The evolving field of mobile robotics has indeed increased the demand for simultaneous localization and mapping (SLAM) systems. To augment the localization accuracy and mapping efficacy of SLAM, we refined the core module of the SLAM system. Within the feature matching phase, we introduced cross-validation matching to filter out mismatches. In the keyframe selection strategy, an exponential threshold function is constructed to quantify the keyframe selection process. Compared with a single robot, the multi-robot collaborative SLAM (CSLAM) system substantially improves task execution efficiency and robustness. By employing a centralized structure, we formulate a multi-robot SLAM system and design a coarse-to-fine matching approach for multi-map point cloud registration. Our system, built upon ORB-SLAM3, underwent extensive evaluation utilizing the TUM RGB-D, EuRoC MAV, and TUM_VI datasets. The experimental results demonstrate a significant improvement in the positioning accuracy and mapping quality of our enhanced algorithm compared to those of ORB-SLAM3, with a 12.90% reduction in the absolute trajectory error.
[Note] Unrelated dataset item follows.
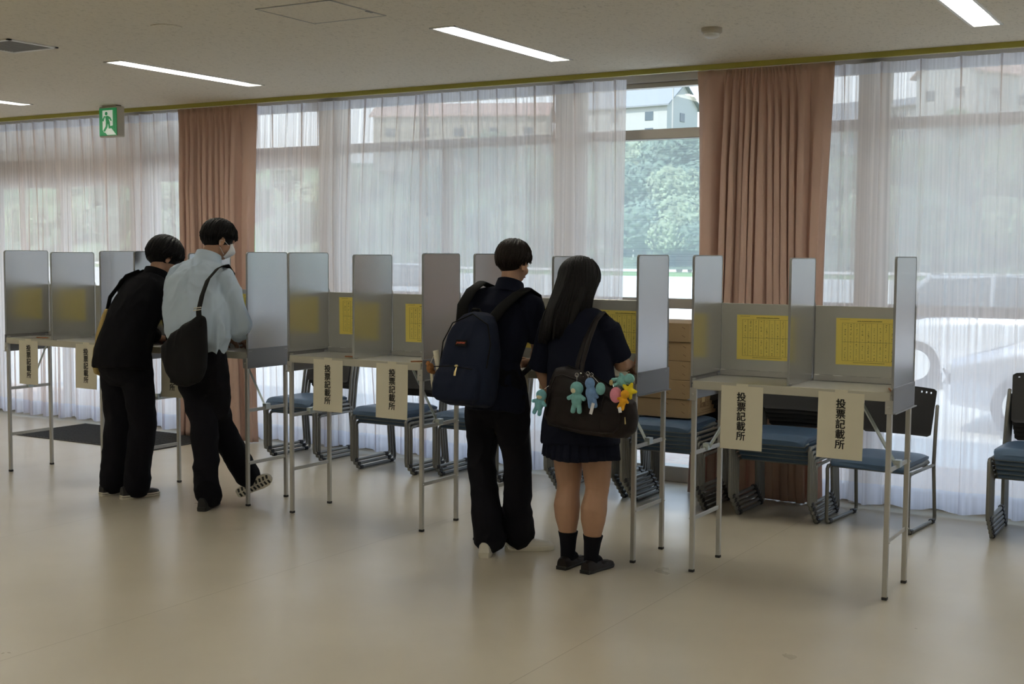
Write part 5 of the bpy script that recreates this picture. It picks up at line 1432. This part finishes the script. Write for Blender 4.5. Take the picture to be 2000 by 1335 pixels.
# long straight hair: cap plus strands that follow the skull then fall down the back
hc, M = J['head'], J['HM']; s_ = 1.03
mb = MB(); hair_cap(mb, hc, M, 1.0); r = random.Random(21)
for q in range(1000):
    a = r.uniform(.75, 2 * PI - .55); lay = r.uniform(0, .012)
    ph0 = r.uniform(0, .7); pts = []; R = []
    for k in range(6):
        ph = ph0 + (1.62 - ph0) * k / 5
        pts.append(hc + M @ (V(math.sin(a) * math.sin(ph) * (.092 + lay), math.cos(a) * math.sin(ph) * (.104 + lay) - .014, math.cos(ph) * (.096 + lay) + .022) * s_)); R.append((.0085, .003))
    p = pts[-1].copy(); side_ = max(-1, min(1, (p.x - hc.x) / .085))     # +1 right, -1 left
    zend = 1.165 + .035 * r.random() + (.11 if side_ > .55 else .05 * max(0, side_) ) - .02 * (side_ < -.3)
    spread = V((-.050 if side_ < 0 else -.028) + .030 * max(0, side_), -.03, 0)
    st_ = p.copy(); back_y = 5.50 - .030 * (1 - abs(side_)) + (.05 * abs(side_) if side_ < 0 else .11 * side_)
    for k in range(1, 8):
        t_ = k / 7; z_ = st_.z + (zend - st_.z) * t_
        x_ = st_.x + spread.x * t_ ** 1.3 + .004 * math.sin(t_ * 5 + q)
        y_ = lerp(st_.y, min(st_.y, back_y + lay), min(1, t_ * 1.6))
        pts.append(V(x_, y_, z_)); R.append((.0085 * (1 - .75 * t_ ** 3), .003))
    mb.tube(pts, R, 5, roundcap=False)
# solid underlayer of the fall of hair
mb.tube([hc + M @ V(0, -.03, .0), V(-3.045, 5.61, 1.42), V(-3.05, 5.565, 1.34), V(-3.065, 5.545, 1.27), V(-3.09, 5.53, 1.21)], [(.076, .060), (.088, .040), (.088, .020), (.078, .012), (.050, .008)], 20, side=(1, 0, 0))
put('hair', mb, 'hair_black', pD, smooth=True)
mb = MB(); pv = V(-.25, -.55, .80).normalized(); p0_ = J['wrR'] + V(-.030, .085, -.035)
mb.tube([p0_, p0_ + pv * .15], .004, 8)
mb = MB(); mb.tube([V(-2.865, 6.035, .985), V(-2.82, 5.985, 1.115)], [.0035, .004], 8)
tag(put('pencil', mb, 'pencil_wood', None, smooth=True, loc=(-2.865, 6.035, .985)), 'pencil held in the right hand of the long haired person', 'pencil')

pD.location.x += .03
for o_ in [o_ for o_ in bpy.data.objects if o_.name.startswith('pencil') and o_.get('label', '').endswith('right hand of the long haired person')]: o_.location.x += .005
# ---- dark leather school bag with plush charms ----
t = thing('school_bag', (-2.78, 5.33, .74), 'dark brown leather school bag hanging from the right shoulder of the long haired person', 'bag')
BA = -.14
def bgm(x, z):      # tilt the bag down to the right
    return (-2.755 + x * math.cos(BA) - z * math.sin(BA), .895 + x * math.sin(BA) + z * math.cos(BA))
ol = [bgm(*q) for q in ((-.235, -.12), (-.205, -.160), (-.12, -.166), (.02, -.160), (.14, -.148), (.22, -.128), (.25, -.095), (.25, -.03), (.225, .04), (.16, .075), (.05, .105), (-.06, .135), (-.16, .145), (-.205, .125), (-.225, .06), (-.235, -.02))]
mb = MB(); mb.pillow(ol, 5.345, .17, flat=.42)
remeshed('bag_body', mb, 'leather', t, voxel=.007, smooth=4, wr=.006, wsc=9, wst=(1, 1, 1), seed=17)
def ring_path(k, y, n=1):
    cx_ = sum(p[0] for p in ol) / len(ol); cz_ = sum(p[1] for p in ol) / len(ol)
    return [V(cx_ + (p[0] - cx_) * k, y, cz_ + (p[1] - cz_) * k) for p in ol + ol[:1]]
mb = MB(); mb.tube(ring_path(.80, 5.262), .0035, 6, roundcap=False); mb.tube([V(*(bgm(.10, -.115)[0], 5.262, bgm(.10, -.115)[1])), V(bgm(.10, .07)[0], 5.262, bgm(.10, .07)[1])], .003, 6); put('piping', mb, 'leather', t, smooth=True)
mb = MB(); mb.tube([V(bgm(-.15, .135)[0], 5.345, bgm(-.15, .135)[1] + .012), V(bgm(.0, .11)[0], 5.345, bgm(.0, .11)[1] + .014), V(bgm(.20, .05)[0], 5.345, bgm(.20, .05)[1] + .016)], .004, 6); zo = put('zipper', mb, 'strap_black', t)
mb = MB(); e_ = bgm(.225, -.02); mb.tube([V(e_[0], 5.262, e_[1]), V(e_[0] + .004, 5.258, e_[1] - .03)], [(.002, .002), (.004, .002)], 6); put('zip_pull', mb, 'brass', t)
for nm, pts in (('handle', [V(-2.785, 5.30, 1.02), V(-2.795, 5.33, 1.08), V(-2.81, 5.42, 1.18), V(-2.82, 5.52, 1.275), V(-2.822, 5.60, 1.312), V(-2.80, 5.66, 1.26)]),
                ('handle', [V(-2.865, 5.39, .995), V(-2.862, 5.41, 1.08), V(-2.85, 5.455, 1.18), V(-2.835, 5.53, 1.272), V(-2.84, 5.60, 1.306), V(-2.82, 5.66, 1.25)])):
    mb = MB(); mb.tube(pts, [(.010, .005), (.012, .005), (.0125, .005), (.0125, .005), (.0125, .005), (.011, .005)], 10, side=(1, 0, 0)); ho = put(nm, mb, 'leather', t, smooth=True)
    mb = MB(); mb.ell(pts[0] + V(0, -.006, .012), (.005, .003, .005), 10, 8); mb.tube([pts[0] + V(-.012, -.004, -.002), pts[0] + V(-.012, -.006, -.03), pts[0] + V(.012, -.006, -.03), pts[0] + V(.012, -.004, -.002)], .0018, 6); put('ring', mb, 'nickel', ho)

def plush(name, loc, m, label, ht=.15, rot=0., kind='figure', strap=None):
    """small plain stuffed charm: soft head, tummy and four stubby limbs"""
    t = thing(name, loc, label, 'plush charm', 'small plush charms on the school bag')
    c = V(loc); k = ht / .15; R_ = Matrix.Rotation(rot, 3, 'Y')
    def P(x, y, z): return c + R_ @ (V(x, y, z) * k)
    mb = MB()
    if kind == 'figure':
        mb.ell(P(0, 0, .038), (.030 * k, .024 * k, .030 * k)); mb.ell(P(0, 0, -.012), (.024 * k, .022 * k, .032 * k))
        for sx in (-1, 1):
            mb.tube([P(sx * .018, 0, .006), P(sx * .038, -.004, -.006)], [.009 * k, .010 * k], 10)
            mb.tube([P(sx * .012, 0, -.034), P(sx * .016, -.004, -.062)], [.011 * k, .0115 * k], 10)
    elif kind == 'egg': mb.ell(P(0, 0, 0), (.028 * k, .026 * k, .036 * k), 20, 14)
    elif kind == 'long':
        mb.ell(P(0, 0, .04), (.022 * k, .02 * k, .026 * k)); mb.ell(P(0, 0, .0), (.024 * k, .021 * k, .032 * k)); mb.tube([P(-.008, 0, -.02), P(-.006, 0, -.06)], .012 * k, 10); mb.tube([P(.010, 0, -.02), P(.014, 0, -.058)], .012 * k, 10); mb.tube([P(.014, 0, .012), P(.030, -.004, -.02)], .009 * k, 10)
    elif kind == 'star':
        for q in range(5):
            a = q * 2 * PI / 5 + .3; mb.tube([P(0, 0, 0), P(.034 * math.sin(a), 0, .034 * math.cos(a))], [.018 * k, .007 * k], 10)
    o = remeshed('plush_body', mb, m, t, voxel=.0028, smooth=3)
    if strap:
        s2 = MB(); s2.tube([V(q) for q in strap], .0013, 6); s2.tube([V(strap[-1]) + V(.009 * math.cos(a), 0, .009 * math.sin(a)) for a in [z * PI / 6 for z in range(13)]], .0013, 6); put('cord', s2, 'nickel', t)
    return t, P
t1, P = plush('plush_charm', (-2.775, 5.235, .925), 'plush_teal', 'teal plush figure charm, left of the blue one on the school bag', .165, .0, strap=[(-2.775, 5.235, .985), (-2.778, 5.24, 1.03)])
mb = MB(); mb.ell(P(-.006, -.022, .030), (.013, .006, .012), 12, 8); put('pale_patch', mb, 'plush_cream', t1, smooth=True)
t2, P = plush('plush_charm', (-2.703, 5.24, .950), 'plush_blue', 'mid blue plush charm hanging from the loop in the middle of the school bag', .165, -.12, 'long', strap=[(-2.715, 5.235, 1.015), (-2.72, 5.24, 1.04)])
mb = MB(); mb.bbox(-.008, .008, -.001, .001, -.055, 0, .0005); mb.xf(Matrix.Translation((-2.680, 5.222, .905)) @ Matrix.Rotation(.25, 4, 'Y')); put('care_tag', mb, 'mask_white', t2)
t3, P = plush('plush_charm', (-2.650, 5.235, .973), 'plush_teal', 'round teal plush charm right of the blue one on the school bag', .125, .1, 'egg', strap=[(-2.66, 5.235, 1.0), (-2.70, 5.24, 1.035)])
t4, P = plush('plush_charm', (-2.565, 5.225, .950), 'plush_pink', 'pink egg shaped plush charm at the right end of the school bag', .155, -.35, 'egg', strap=[(-2.58, 5.23, .985), (-2.59, 5.24, 1.01)])
t5, P = plush('plush_charm', (-2.505, 5.24, .972), 'plush_yellow', 'yellow star shaped plush charm at the right end of the school bag', .16, .1, 'star')
t6, P = plush('plush_charm', (-2.520, 5.212, .932), 'plush_orange', 'small orange plush charm between the pink and yellow ones', .105, .3, 'figure')
mb = MB(); mb.bbox(-.008, .008, -.001, .001, -.026, 0, .0005); mb.xf(Matrix.Translation((-2.535, 5.202, .898)) @ Matrix.Rotation(-.2, 4, 'Y')); put('care_tag', mb, 'mask_white', t6)
t7, P = plush('plush_charm', (-2.540, 5.25, 1.018), 'plush_teal', 'teal plush charm lying on top of the yellow one at the bag end', .125, 1.3, 'figure')
mb = MB(); mb.ell((-2.595, 5.235, 1.005), (.010, .006, .014), 12, 8); bell = tag(put('bell_charm', mb, 'brass', None, smooth=True, loc=(-2.595, 5.235, 1.005)), 'small gold coloured charm above the pink plush charm', 'key charm')
t8, P = plush('plush_charm', (-2.990, 5.26, .885), 'plush_cyan', 'pale turquoise plush charm hanging at the left end of the school bag', .14, .25, 'figure', strap=[(-2.98, 5.265, .94), (-2.955, 5.31, .97), (-2.925, 5.34, .98)])
mb = MB(); mb.ell(P(.0, -.02, .030), (.016, .006, .010), 12, 8); put('pale_patch', mb, 'plush_cream', t8, smooth=True)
翻译：移动机器人领域的持续发展确实提升了对同步定位与建图（SLAM）系统的需求。为增强SLAM的定位精度与建图效能，我们改进了SLAM系统的核心模块。在特征匹配阶段，我们引入了交叉验证匹配以滤除误匹配。在关键帧选择策略中，构建了指数阈值函数以量化关键帧选取过程。与单机器人相比，多机器人协同SLAM（CSLAM）系统显著提升了任务执行效率与鲁棒性。通过采用集中式架构，我们构建了多机器人SLAM系统，并设计了一种从粗到精的匹配方法用于多地图点云配准。基于ORB-SLAM3构建的系统在TUM RGB-D、EuRoC MAV和TUM_VI数据集上进行了全面评估。实验结果表明，相较于ORB-SLAM3，我们增强算法的定位精度与建图质量均有显著提升，绝对轨迹误差降低了12.90%。